While I'm not a forester, I am certain that tree, by its girth, has been there for more than the seventy five years the course has. And it's the bole of the tree that serves as the obstacle rather than low overhanging branches.
And while I don't have extensive experience playing Ross courses, I have played enough of them to recognize this as an anomaly. And maybe Ross had to to leave the tree for sentimental reasons (someone else's sentiment) rather than strategic ones, but it's there. And even though I was behind it, it improves this hole for the reason's cited above, but I wouldn't like it as a regular design feature. In fact, I didn't like it all as I ended up ball in pocket once due to it presence.
All that aside, I am in general agreement with you against the proliferation of trees on golf courses.
I know of a par five that once both a strategic and an heroic hole. At 500 yards it played straightaway to a raised green just beyond a creek. Two traps flanked the green and there were also trees on both sides, but the trees were at a sufficient distance to provide an ample if not generous window. The long hitter could launch a drive that would give him a reasonable shot at getting home in two. The trees framing the hole right and left were primarily an obstacle if the tee shot was off line. Of course, the second had to be precise or find a watery grave. There was great risk reward.

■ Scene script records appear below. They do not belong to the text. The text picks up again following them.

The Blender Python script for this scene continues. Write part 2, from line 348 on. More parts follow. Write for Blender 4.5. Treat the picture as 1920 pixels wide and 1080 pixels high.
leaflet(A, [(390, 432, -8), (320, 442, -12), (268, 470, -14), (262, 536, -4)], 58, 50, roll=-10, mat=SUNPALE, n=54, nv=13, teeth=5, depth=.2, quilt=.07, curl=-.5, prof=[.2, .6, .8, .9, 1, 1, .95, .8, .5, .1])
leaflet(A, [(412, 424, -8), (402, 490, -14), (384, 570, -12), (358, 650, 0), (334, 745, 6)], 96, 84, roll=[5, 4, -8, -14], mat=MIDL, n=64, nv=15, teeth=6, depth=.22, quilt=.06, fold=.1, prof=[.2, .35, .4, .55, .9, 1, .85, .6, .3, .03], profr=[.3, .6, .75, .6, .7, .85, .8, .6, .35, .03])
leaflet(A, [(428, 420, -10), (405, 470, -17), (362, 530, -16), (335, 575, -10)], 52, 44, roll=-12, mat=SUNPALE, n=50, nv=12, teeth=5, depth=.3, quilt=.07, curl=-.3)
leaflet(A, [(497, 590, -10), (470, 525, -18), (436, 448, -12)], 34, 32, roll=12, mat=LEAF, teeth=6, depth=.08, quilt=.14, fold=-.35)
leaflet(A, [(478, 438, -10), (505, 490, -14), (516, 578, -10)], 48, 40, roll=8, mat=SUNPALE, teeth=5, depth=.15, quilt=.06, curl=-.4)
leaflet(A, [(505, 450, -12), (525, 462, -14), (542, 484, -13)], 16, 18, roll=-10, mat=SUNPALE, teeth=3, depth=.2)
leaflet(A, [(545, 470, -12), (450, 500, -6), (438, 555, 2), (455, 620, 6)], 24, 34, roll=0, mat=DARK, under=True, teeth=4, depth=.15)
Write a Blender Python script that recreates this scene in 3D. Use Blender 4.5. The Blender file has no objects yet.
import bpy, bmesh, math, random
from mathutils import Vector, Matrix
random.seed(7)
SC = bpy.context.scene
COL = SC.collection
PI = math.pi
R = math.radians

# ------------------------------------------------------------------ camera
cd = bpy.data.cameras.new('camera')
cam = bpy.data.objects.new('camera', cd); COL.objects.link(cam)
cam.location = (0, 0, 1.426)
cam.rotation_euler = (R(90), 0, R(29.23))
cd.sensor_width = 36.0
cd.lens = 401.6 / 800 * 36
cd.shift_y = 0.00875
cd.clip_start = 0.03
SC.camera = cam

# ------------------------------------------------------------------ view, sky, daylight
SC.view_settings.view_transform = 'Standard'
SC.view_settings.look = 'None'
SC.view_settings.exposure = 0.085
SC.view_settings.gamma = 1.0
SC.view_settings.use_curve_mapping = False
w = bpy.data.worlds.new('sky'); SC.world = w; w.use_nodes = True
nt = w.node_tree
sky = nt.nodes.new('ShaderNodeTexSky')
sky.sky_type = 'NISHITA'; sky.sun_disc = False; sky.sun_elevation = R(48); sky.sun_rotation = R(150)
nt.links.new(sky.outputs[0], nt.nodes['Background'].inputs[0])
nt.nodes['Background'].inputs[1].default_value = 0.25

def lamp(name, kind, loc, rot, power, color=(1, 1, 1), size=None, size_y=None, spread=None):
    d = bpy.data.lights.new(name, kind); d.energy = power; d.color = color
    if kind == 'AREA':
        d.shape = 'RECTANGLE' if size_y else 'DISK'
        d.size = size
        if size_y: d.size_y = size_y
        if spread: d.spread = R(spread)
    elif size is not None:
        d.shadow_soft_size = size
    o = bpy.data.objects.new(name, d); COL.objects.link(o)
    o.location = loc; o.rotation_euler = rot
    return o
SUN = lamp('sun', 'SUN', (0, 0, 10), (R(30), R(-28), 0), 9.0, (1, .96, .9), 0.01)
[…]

The short hitter could hit it anywhere in play, but he was faced with a demanding second that had to be place in a narrow alley affording the best access to the green. The shrubs that narrowed the lay up area were too short to be an issue for those going for the green in two. I thought it was a great hole, and I think most of the people who post here would agree with me in its original incarnation. But now, 30 years later, the trees have grown. The opening for the long second has shrunk to almost nothing, and the shrubs have been replaced with pines so that the shorter hitter has to lay back further and further. Also, the trees now overhang the bunkers to the right and make it difficult to get the ball into the bunker and almost impossible to get it out. This is a maintenance problem of course, but what was once a great golf hole is now reduced to a crap shoot. The trees that were once challenging soon came to inhibit strategy before they finally smothered it. Good players don't make many fours here, but they don't make many seven or eights anymore either. I wonder how many thousand golf holes have had there original design altered or destroyed by lack of maintenance or the proligate distribution of trees.
That's the problem with trees. Even those incorporated into the original design grow, and they need to be kept within limits. If green committee dug bunkers the way some of them plant trees, there are golf courses that would resemble prairie dog colonies.
And I'm not sure who it was who said that if he found a bunker surrounded by trees he would consider the bunker to be out of place. I guess it depends on which came first. If the architect intended the bunker to define the periphery of the corridor of play and trees were later planted in the corridor, which hazard is out of place.
One last randowm and barely on topic thought. Would a bunker ten feet wide and seventy feet deep be unfair? If it weren't for the problems it would bring from OSHA (Permit Required Confined Space, Excavation training, and fit tests for Self Contained Breathing Apparatuses), deepening bunkers at the same rate trees grow might be an interesting way of illustrating what many of us consider the inherent impropriety of indiscriminately planted expanding hazards. That might make a good definition of a tree if GolfClubAtlas ever develops a glossary.